JOB:
From the top of the records below down to the line containing "RAD = math.radians", reproduce every line exactly.

(Scene modeling code data)
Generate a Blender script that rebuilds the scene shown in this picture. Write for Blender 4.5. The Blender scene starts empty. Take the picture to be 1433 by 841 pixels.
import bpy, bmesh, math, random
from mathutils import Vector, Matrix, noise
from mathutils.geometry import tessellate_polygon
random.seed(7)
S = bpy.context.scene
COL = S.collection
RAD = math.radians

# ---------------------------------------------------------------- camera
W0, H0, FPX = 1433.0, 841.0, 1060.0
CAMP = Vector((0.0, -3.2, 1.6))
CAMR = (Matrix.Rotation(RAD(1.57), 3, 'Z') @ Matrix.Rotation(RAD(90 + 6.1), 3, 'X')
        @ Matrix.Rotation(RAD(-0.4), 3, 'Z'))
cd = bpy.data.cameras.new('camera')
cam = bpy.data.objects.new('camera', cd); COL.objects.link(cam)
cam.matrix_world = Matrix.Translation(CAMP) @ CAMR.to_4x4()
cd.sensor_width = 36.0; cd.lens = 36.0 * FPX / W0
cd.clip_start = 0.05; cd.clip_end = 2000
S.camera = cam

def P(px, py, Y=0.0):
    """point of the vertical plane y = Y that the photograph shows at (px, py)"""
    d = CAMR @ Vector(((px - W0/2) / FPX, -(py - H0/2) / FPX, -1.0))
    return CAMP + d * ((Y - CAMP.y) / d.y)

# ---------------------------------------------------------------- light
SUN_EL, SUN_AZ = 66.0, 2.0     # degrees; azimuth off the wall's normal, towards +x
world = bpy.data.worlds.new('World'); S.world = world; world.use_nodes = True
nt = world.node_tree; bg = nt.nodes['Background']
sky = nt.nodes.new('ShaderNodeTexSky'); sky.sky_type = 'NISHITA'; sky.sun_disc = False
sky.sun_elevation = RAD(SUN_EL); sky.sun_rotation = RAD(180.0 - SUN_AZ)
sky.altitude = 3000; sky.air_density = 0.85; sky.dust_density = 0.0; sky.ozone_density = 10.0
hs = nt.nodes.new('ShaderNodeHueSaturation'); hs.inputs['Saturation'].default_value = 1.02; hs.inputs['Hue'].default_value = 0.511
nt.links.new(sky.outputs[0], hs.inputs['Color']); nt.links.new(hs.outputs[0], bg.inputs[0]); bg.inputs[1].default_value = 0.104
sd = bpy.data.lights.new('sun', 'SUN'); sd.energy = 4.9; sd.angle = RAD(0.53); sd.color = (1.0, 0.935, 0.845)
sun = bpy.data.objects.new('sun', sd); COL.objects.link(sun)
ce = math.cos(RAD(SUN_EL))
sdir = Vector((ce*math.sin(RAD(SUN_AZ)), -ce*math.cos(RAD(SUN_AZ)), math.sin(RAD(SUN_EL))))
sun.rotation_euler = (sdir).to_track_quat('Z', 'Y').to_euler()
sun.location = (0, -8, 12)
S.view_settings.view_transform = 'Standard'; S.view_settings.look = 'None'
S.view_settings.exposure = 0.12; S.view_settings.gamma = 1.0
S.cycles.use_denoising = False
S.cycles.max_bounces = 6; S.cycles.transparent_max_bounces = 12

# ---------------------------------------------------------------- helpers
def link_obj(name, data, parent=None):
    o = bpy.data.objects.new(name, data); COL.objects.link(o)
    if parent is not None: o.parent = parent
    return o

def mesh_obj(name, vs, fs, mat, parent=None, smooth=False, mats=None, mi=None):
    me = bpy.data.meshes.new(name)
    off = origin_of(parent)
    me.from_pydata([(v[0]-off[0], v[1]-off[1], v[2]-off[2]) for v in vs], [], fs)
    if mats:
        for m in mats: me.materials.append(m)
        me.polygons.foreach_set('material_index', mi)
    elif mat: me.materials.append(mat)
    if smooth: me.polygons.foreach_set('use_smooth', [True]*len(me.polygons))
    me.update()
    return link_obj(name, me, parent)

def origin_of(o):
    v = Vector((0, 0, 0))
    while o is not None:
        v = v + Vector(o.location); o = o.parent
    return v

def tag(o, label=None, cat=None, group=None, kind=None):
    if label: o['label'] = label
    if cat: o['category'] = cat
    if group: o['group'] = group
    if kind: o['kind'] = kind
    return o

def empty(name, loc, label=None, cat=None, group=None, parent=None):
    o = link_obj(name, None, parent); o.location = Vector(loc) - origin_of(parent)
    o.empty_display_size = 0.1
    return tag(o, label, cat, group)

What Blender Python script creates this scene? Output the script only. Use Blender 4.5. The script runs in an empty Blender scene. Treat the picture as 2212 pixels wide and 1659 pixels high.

THE RESPONSE:
Generate a Blender script that rebuilds the scene shown in this picture. Write for Blender 4.5. The Blender scene starts empty. Take the picture to be 1433 by 841 pixels.
import bpy, bmesh, math, random
from mathutils import Vector, Matrix, noise
from mathutils.geometry import tessellate_polygon
random.seed(7)
S = bpy.context.scene
COL = S.collection
RAD = math.radians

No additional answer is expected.